On Tuesday Next week, to mark the 70th anniversary of the People’s Republic of China (PRC), Chinese President Xi Jinping (習近平) is to deliver a speech that unreservedly celebrates the Chinese Communist Party’s (CCP) record since 1949.
However, despite Xi’s apparent confidence and optimism, the party’s rank and file are increasingly concerned about the regime’s future prospects — with good reason.
In 2012, when Xi took over the CCP, he promised that the party would strive to deliver great successes in advance of two upcoming centennials — the founding of the PRC and the CCP in 1921.
However, a persistent economic slowdown and rising tensions with the US will likely sour the CCP’s mood during the 2021 celebrations. Moreover, the one-party regime may not even survive until 2049. While there is technically no time limit on dictatorship, the CCP is approaching the longevity frontier for one-party regimes.
Mexico’s Institutional Revolutionary Party retained power for 71 years (1929 to 2000); the Communist Party of the Soviet Union ruled for 74 years (1917 to 1991); and the Chinese Nationalist Party (KMT) held on for 73 years (from 1927 to 1949 in China and from 1949 to 2000 in Taiwan). The North Korean regime, a Stalinist family dynasty that has ruled for 71 years, is China’s only contemporary competition.
Historical patterns are not the only reason the CCP has to be worried.
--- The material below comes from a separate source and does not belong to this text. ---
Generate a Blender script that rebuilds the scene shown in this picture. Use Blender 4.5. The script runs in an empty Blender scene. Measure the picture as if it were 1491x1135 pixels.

The conditions that enabled the regime to recover from the self-inflicted disasters of Mao Zedong’s (毛澤東) policies and to prosper over the last four decades have largely been replaced by a less favorable — and in some senses, more hostile — environment.
The greatest threat to the party’s long-term survival lies in the unfolding dispute with the US. During most of the post-Mao era, China’s leaders kept a low profile on the international stage, painstakingly avoiding conflict, while building strength at home.
However by 2010, China had become an economic powerhouse, pursuing an increasingly muscular foreign policy. This drew the ire of the US, which began gradually to shift from a policy of engagement toward the confrontational approach evident today.
With its superior military capabilities, technology, economic efficiency and alliance networks (which remain robust, despite US President Donald Trump’s destructive leadership), the US is far more likely to prevail in a Sino-American dispute than China.
Though a US victory could be Pyrrhic, it would more than likely seal the CCP’s fate.
The CCP also faces strong economic headwinds. The so-called Chinese miracle was fueled by a large and youthful labor force, rapid urbanization, large-scale infrastructure investment, market liberalization and globalization — all factors that have either diminished or disappeared.
Radical reforms — in particular, the privatization of inefficient state-owned enterprises (SOEs) and the end of neo-mercantilist trading practices — could sustain growth.
However, despite paying lip service to further market reforms, the CCP has been reluctant to implement them, instead clinging to policies that favor SOEs at the expense of private entrepreneurs.
Because the state-owned sector forms the economic foundation of one-party rule, the prospect that CCP leaders will suddenly embrace radical economic reform is dim.
Domestic political trends are similarly worrying. Under Xi, the CCP has abandoned the pragmatism, ideological flexibility and collective leadership that served it so well in the past.
With the party’s neo-Maoist turn — including strict ideological conformity, rigid organizational discipline and strongman rule — the risks of catastrophic policy mistakes are rising.
To be sure, the CCP will not go down without a fight. As its grip on power weakens, it will probably attempt to stoke nationalism among its supporters, while intensifying repression of its opponents.
However, this strategy cannot save China’s one-party regime. While nationalism may boost support for the CCP in the short term, its energy will eventually dissipate, especially if the party fails to deliver continued improvement in living standards.
A regime that is dependent on coercion and violence will pay dearly in the form of depressed economic activity, rising popular resistance, escalating security costs and international isolation.
This is hardly the uplifting picture Xi plans to present to the Chinese people. Yet no amount of nationalist posturing can change the fact that the unraveling of the CCP’s rule appears closer than at any time since the end of the Mao era.
Pei Minxin is a professor of government at Claremont McKenna College and a non-resident senior fellow at the German Marshall Fund of the United States.